Supplied material —
+ + + + + + +

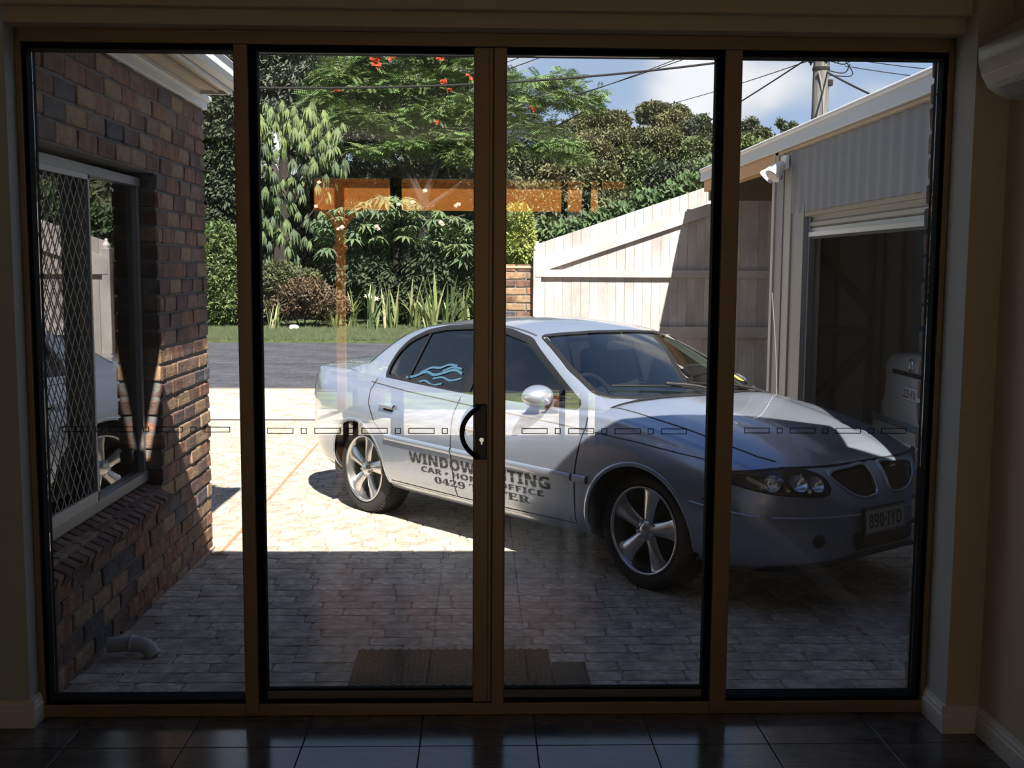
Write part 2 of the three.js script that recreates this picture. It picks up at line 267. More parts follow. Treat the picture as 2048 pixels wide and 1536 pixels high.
// lay brickwork on a plane: u along, v up; holes are [u0, u1, v0, v1]; place(u, v) gives the block's centre, turn its heading
function layBricks(parent, u0, u1, v0, v1, place, turn, holes, keep, seed) {
  const R = rng(seed), rest = BRICKS.map(() => []); let n = 0; const list = [];
  for (let row = 0, v = v0; v < v1 - 0.02; row++, v += COURSE) {
    const blocked = holes.filter((h) => v + COURSE > h[2] + 0.01 && v < h[3] - 0.01).map((h) => [h[0], h[1]]).sort((a, b) => a[0] - b[0]);
    let segs = [[u0, u1]];
    for (const [a, b] of blocked) segs = segs.flatMap(([s, e]) => (b <= s || a >= e ? [[s, e]] : [[s, a], [b, e]])).filter(([s, e]) => e - s > 0.03);
    for (const [s, e] of segs) {
      let u = s; const startHalf = row % 2;
      while (u < e - 0.02) { let L = startHalf && u === s ? 0.12 : BL; if (u + L > e - 0.05) L = e - u; const r = R(), tone = r < 0.2 ? 0 : r < 0.38 ? 1 : r < 0.52 ? 2 : r < 0.62 ? 3 : r < 0.74 ? 4 : r < 0.81 ? 5 : r < 0.91 ? 6 : 7; list.push([u + L / 2, v + COURSE / 2, L - 0.01, tone, R()]); u += L; }
    }
  }
  list.sort((a, b) => keep(a) - keep(b));
  for (const [u, v, L, tone, r] of list) {
    const full = L > 0.17, g = full ? brickFull[Math.floor(r * 4)] : brickHalf[Math.floor(r * 2)], base = full ? 0.230 : 0.110, [x, y, z] = place(u, v, r);
    if (n < 300) { const m = part(parent, 'brick', g, BRICKS[tone]); m.position.set(x, y, z); m.rotation.y = turn; m.scale.x = L / base; n++; }
    else { const q = g.clone().applyMatrix4(new THREE.Matrix4().makeRotationY(turn).multiply(new THREE.Matrix4().makeScale(L / base, 1, 1)).setPosition(x, y, z)); rest[tone].push(q); }
  }
  rest.forEach((r, k) => { if (r.length) stuffOf(part(parent, 'brickwork', merge(r), BRICKS[k])); });
}
const WX = -1.70, WEND = -3.03;
{
  const w = struct('wall_brick_wing');
  const zA = -1.985, zB = -0.30, yA = 0.455, yB = 2.075;                      // window opening
  part(w, 'mortar', merge(boxAB([WX - 0.35, -0.3, WEND + 0.01], [WX - 0.012, 2.62, zA - 0.006]), boxAB([WX - 0.35, -0.3, zA - 0.006], [WX - 0.012, yA - 0.02, -0.12]), boxAB([WX - 0.35, yB + 0.005, zA - 0.006], [WX - 0.012, 2.62, -0.12]), boxAB([WX - 0.35, -0.3, zB], [WX - 0.012, 2.62, -0.12]),
    boxAB([-5.5, -0.3, WEND + 0.012], [WX - 0.012, 2.62, WEND + 0.2])), mortar);
  layBricks(w, -3.03, -0.12, -0.27, 2.60, (z, y, r) => [WX - 0.055 + (r - 0.5) * 0.006, y, z], Math.PI / 2, [[zA, zB, yA, yB]], ([u]) => u, 77);
  // sloping brick-on-edge sill
  const R = rng(8);
  for (let i = 0, z = zA + 0.01; z < zB; i++, z += 0.0865) { const m = part(w, 'sill_brick', brickFull[i % 4], BRICKS[[0, 4, 7, 1, 6][i % 5]]); m.position.set(WX - 0.045, yA - 0.035 + (R() - 0.5) * 0.004, z + 0.039); m.rotation.set(0, Math.PI, 0.42); m.scale.set(0.86, 0.72, 0.69); }
  // reveal return bricks at the far side of the opening
  for (let k = 0, y = -0.27; y < 2.08; k++, y += COURSE) if (y > yA - 0.06 && k % 2 === 0) { const m = part(w, 'reveal_brick', brickHalf[k % 2], BRICKS[(k * 3) % 8]); m.position.set(WX - 0.06, y + COURSE / 2, zA - 0.052); m.rotation.y = 0; m.scale.set(1.0, 1, 1); }
  part(w, 'ledge', boxAB([WX - 0.005, -0.155, WEND], [WX + 0.012, -0.14, -0.12], 0.003), std([0.30, 0.25, 0.18], 0.9), 'narrow pale damp course ledge');
  // dark room behind the window so that its panes mirror the yard
  part(w, 'room_lining', merge(boxAB([-2.9, 0.3, zA - 0.1], [-2.85, 2.3, 0]), boxAB([-2.9, 0.3, zA - 0.1], [WX - 0.3, 2.3, zA - 0.05]), boxAB([-2.9, 0.25, zA - 0.1], [WX - 0.3, 0.3, 0]), boxAB([-2.9, 2.3, zA - 0.1], [WX - 0.3, 2.35, 0]), boxAB([-2.9, 0.25, -0.12], [WX - 0.3, 2.35, -0.1])), std([0.05, 0.05, 0.05], 0.9));
}
{ // its sliding window: grey aluminium frame, security mesh over the near sash
  const w = struct('window_3'), X = WX - 0.10, z0 = -1.975, z1 = -0.31, y0 = 0.50, y1 = 2.055, zm = -1.205;
  const alu = std([0.23, 0.225, 0.22], 0.5, 0.4);
  for (const [n, a, b] of [['jamb', [X - 0.05, y0, z0], [X + 0.012, y1, z0 + 0.038]], ['jamb', [X - 0.05, y0, z1 - 0.038], [X + 0.012, y1, z1]], ['head', [X - 0.05, y1 - 0.045, z0], [X + 0.02, y1, z1]], ['sill', [X - 0.05, y0 - 0.02, z0], [X + 0.022, y0 + 0.032, z1]], ['mullion', [X - 0.03, y0, zm - 0.02], [X + 0.018, y1, zm + 0.02]]]) part(w, n, boxAB(a, b, 0.003), alu);
  const tint = new THREE.MeshPhysicalMaterial({ color: lin(0.45, 0.45, 0.45), transmission: 1, roughness: 0, ior: 2.3, thickness: 0 });
  part(w, 'pane', boxAB([X - 0.022, y0 + 0.03, z0 + 0.03], [X - 0.016, y1 - 0.04, zm - 0.015]), tint);
  part(w, 'pane', boxAB([X - 0.04, y0 + 0.03, zm], [X - 0.034, y1 - 0.04, z1 - 0.03]), tint);
  const sc = part(w, 'security_screen', merge(boxAB([X + 0.012, y0 + 0.032, zm + 0.012], [X + 0.03, y1 - 0.045, zm + 0.034], 0.003), boxAB([X + 0.012, y0 + 0.032, z1 - 0.03], [X + 0.03, y1 - 0.045, z1], 0.003), boxAB([X + 0.012, y0 + 0.032, zm + 0.012], [X + 0.03, y0 + 0.085, z1], 0.003), boxAB([X + 0.012, y1 - 0.07, zm + 0.012], [X + 0.03, y1 - 0.045, z1], 0.003)), std([0.30, 0.30, 0.30], 0.5, 0.4));
  const bars = [], za = zm + 0.034, zb = z1 - 0.03, ya = y0 + 0.085, yb = y1 - 0.07, dz = 0.078, dy = 0.105, sl = dy / dz;
  for (const s of [1, -1]) for (let c = ya - (zb - za) * sl; c < yb + (zb - za) * sl; c += dy) { // diamond strands clipped to the frame
    const P = []; const zAt = (y) => za + ((y - c) / sl) * s + (s < 0 ? 0 : 0);
    let t0 = 0, t1 = zb - za; const yAt = (t) => c + s * t * sl; // y along the strand
    const lo = s > 0 ? (ya - c) / sl : (c - yb) / sl, hi = s > 0 ? (yb - c) / sl : (c - ya) / sl; t0 = Math.max(t0, lo); t1 = Math.min(t1, hi);
    if (t1 - t0 > 0.01) bars.push(bar(V(X + 0.021 + s * 0.001, yAt(t0), za + t0), V(X + 0.021 + s * 0.001, yAt(t1), za + t1), 0.0028, 0.0045));
  }
  stuffOf(part(sc, 'diamond_mesh', merge(bars), std([0.20, 0.20, 0.20], 0.5, 0.5)));
  part(w, 'label_sticker', boxAB([X - 0.0155, y0 + 0.05, zm - 0.13], [X - 0.0145, y0 + 0.20, zm - 0.045]), std([0.45, 0.46, 0.55], 0.6), 'small pale sticker');
}
{ // eave of the wing: soffit, wall moulding, fascia and gutter
  const e = struct('roof_wing'), Y = 2.62, XE = -1.475, ZE = -2.80;
  const cream = std([0.55, 0.46, 0.33], 0.7), wht = std([0.74, 0.74, 0.72], 0.45);
  part(e, 'soffit', boxAB([-6, Y, ZE], [XE, Y + 0.02, -0.1]), cream);
  part(e, 'moulding', merge(boxAB([WX - 0.02, Y - 0.075, WEND - 0.02], [WX + 0.018, Y, -0.12], 0.004), boxAB([WX, Y - 0.03, WEND - 0.02], [WX + 0.045, Y, -0.12], 0.006)), wht, 'white moulding along the wall top');
  part(e, 'batten', boxAB([WX + 0.13, Y - 0.012, ZE], [WX + 0.155, Y, -0.12], 0.002), std([0.42, 0.34, 0.23], 0.7));
  part(e, 'fascia', merge(boxAB([XE - 0.02, Y - 0.02, ZE], [XE, Y + 0.09, -0.1]), boxAB([-6, Y - 0.02, ZE], [XE, Y + 0.09, ZE + 0.02])), wht);
  const gp = [[0, 0], [0.06, 0.0], [0.072, 0.03], [0.064, 0.07], [0.072, 0.105], [0.068, 0.11], [0.0, 0.11]];
  part(e, 'gutter', extrude(gp, 2.75).applyMatrix4(new THREE.Matrix4().makeTranslation(XE, Y + 0.005, ZE - 0.04)), wht);
  part(e, 'roof_sheet', extrude([[0, 0], [-4.6, 1.7], [-4.6, 1.74], [0, 0.04]], 2.8).applyMatrix4(new THREE.Matrix4().makeTranslation(XE, Y + 0.11, ZE)), std([0.30, 0.16, 0.12], 0.8));
}
{ // this house: outer brick leaf right of the doors, and its roof with eave to the front and verandah to the rear
  const w = struct('wall_house_front');
  part(w, 'mortar', boxAB([1.628, -0.3, -0.225], [6.5, 2.6, -0.13]), mortar);
  layBricks(w, 1.604, 2.25, -0.24, 2.60, (x, y, r) => [x, y, -0.182 + (r - 0.5) * 0.004], 0, [], ([u]) => u, 91);
  const r = struct('roof_house');
  part(r, 'eave_slab', boxAB([-1.35, 2.64, -0.57], [2.32, 2.74, -0.1]), std([0.7, 0.68, 0.62], 0.8));
  part(r, 'roof_sheet', boxAB([-6, 2.76, -0.1], [7, 2.9, 8.92]), std([0.30, 0.16, 0.12], 0.8));
  part(r, 'verandah_soffit', boxAB([-6, 2.72, 6.2], [7, 2.76, 8.92]), std([0.6, 0.57, 0.5], 0.8));
  const sd = struct('wall_house_side'); part(sd, 'brick_leaf', boxAB([6.4, -0.3, -0.1], [6.6, 2.7, 6.2]), BRICKS[6]);
  const wd = struct('threshold'); part(wd, 'step', boxAB([-1.62, -0.14, -0.16], [1.62, -0.01, -0.09], 0.004), std([0.30, 0.27, 0.24], 0.9));
}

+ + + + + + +

Problem to work on — Copy out every line with the word "that".

Result —
Write part 2 of the three.js script that recreates this picture. It picks up at line 267. More parts follow. Treat the picture as 2048 pixels wide and 1536 pixels high.
  // dark room behind the window so that its panes mirror the yard